Sex, drugs and a TV-entertainer-turned-president are on the menu as Kraus, a former vice-presidential aide, serves up an occasionally palatable political thriller. President Donald Marshall is up for reelection and things look iffy at best. His pet program--the sale of an advanced defense system to the Sudan--faces defeat in the Senate. Various other candidates are doing well in the polls. And there's the humiliating secret that's dogged Marshall throughout his presidency: his only son, D.J., is gay. So far, Marshall's right--hand man (some say his brains) Thaddeus Billings has managed to keep this embarrassment under wraps.

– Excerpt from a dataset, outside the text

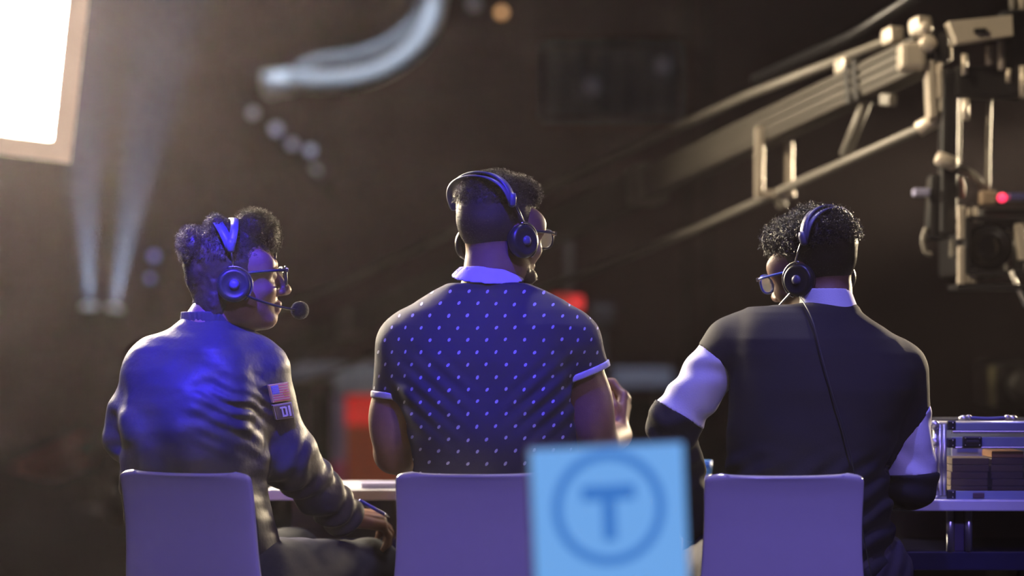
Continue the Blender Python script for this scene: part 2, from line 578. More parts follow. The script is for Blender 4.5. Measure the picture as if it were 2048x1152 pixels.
def counter(px0, px1, py0, py1, d, m, label, depth=0.5):
    a, b = W(px0, py0, d), W(px1, py1, d)
    cx, w = (a.x + b.x) / 2, b.x - a.x
    root = empty('counter', (cx, a.y, 0), label, 'counter')
    MB().box((cx, a.y + depth / 2, (a.z + b.z) / 2), (w, depth, a.z - b.z), bev=.01).build('counter_top', m, root)
    for s in (-1, 1):
        MB().box((cx + s * (w / 2 - .06), a.y + depth / 2, b.z / 2), (0.05, depth * .9, b.z), bev=.005).build('leg', m_black, root)
    MB().box((cx, a.y + depth * .9, b.z * .55), (w - .14, 0.03, b.z * .7)).build('modesty_panel', m_black, root)


counter(1228, 1345, 738, 775, 15.0, mat('blue_grey_counter', (0.30, 0.33, 0.46), 0.6), 'blurred blue grey counter between the middle and right seated persons')
counter(570, 745, 728, 762, 14.6, mat('grey_counter', (0.26, 0.25, 0.27), 0.6), 'blurred grey counter standing left of the red panel', 0.7)

# red warning lamp on a post behind the middle person
rl = W(1138, 603, 12.0)
rt = empty('warning_lamp', (rl.x, rl.y, 0), 'blurred red lamp box on a post by the middle person\'s shoulder', 'lamp')
m_redlit = mat('red_lit_lens', (0.7, 0.1, 0.1), 0.3, emit=(1.0, 0.045, 0.05), estr=0.75)
MB().box((rl.x - .04, rl.y, rl.z), (0.11, 0.05, 0.075), bev=.012).build('red_lens', mat('dim_red_lens', (0.7, 0.1, 0.1), 0.3, emit=(1.0, 0.07, 0.05), estr=0.26), rt)
MB().box((rl.x + .04, rl.y - .01, rl.z - .008), (0.07, 0.06, 0.075), bev=.012).build('bright_lens', m_redlit, rt)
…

He married D.J. off to the understanding Elaine, and then sent him to the South of France with Terry, his blue-collar lover. But now D.J.'s needed to put in campaign appearances, so Billings orders him home. D.J. and Terry have a tearful parting in the V.I.P. lounge at Kennedy Airport, then D.J.'s whisked home to his loyal wife. Terry, kept away from DJ., is increasingly despondent. He turns to drugs and drops a hint to a tabloid reporter. Billings and Carl Stone, the sinister former CIA chief, must reach into their briefcases of cloak. and-dagger tricks to keep Terry quiet. And the ambitious Stone has his own scheme for garnering support for the arms sale. He launches Operation Thunder--a CIA plan to assassinate the president of Egypt. For good measure, he kidnaps D.J. While Stone's wreaking this assorted havoc, the Democratic convention is fast approaching, and desperate members of the First Family hatch last-ditch plots. There's some fun in amusing if cartoonish minor characters here (e.g., the long-suffering Elaine's sex-hungry best friend and her flamboyant twin brothers). Scattered allusions to real-life newsmakers and events, but, overall, a tired and vaguely hysterical fantasy.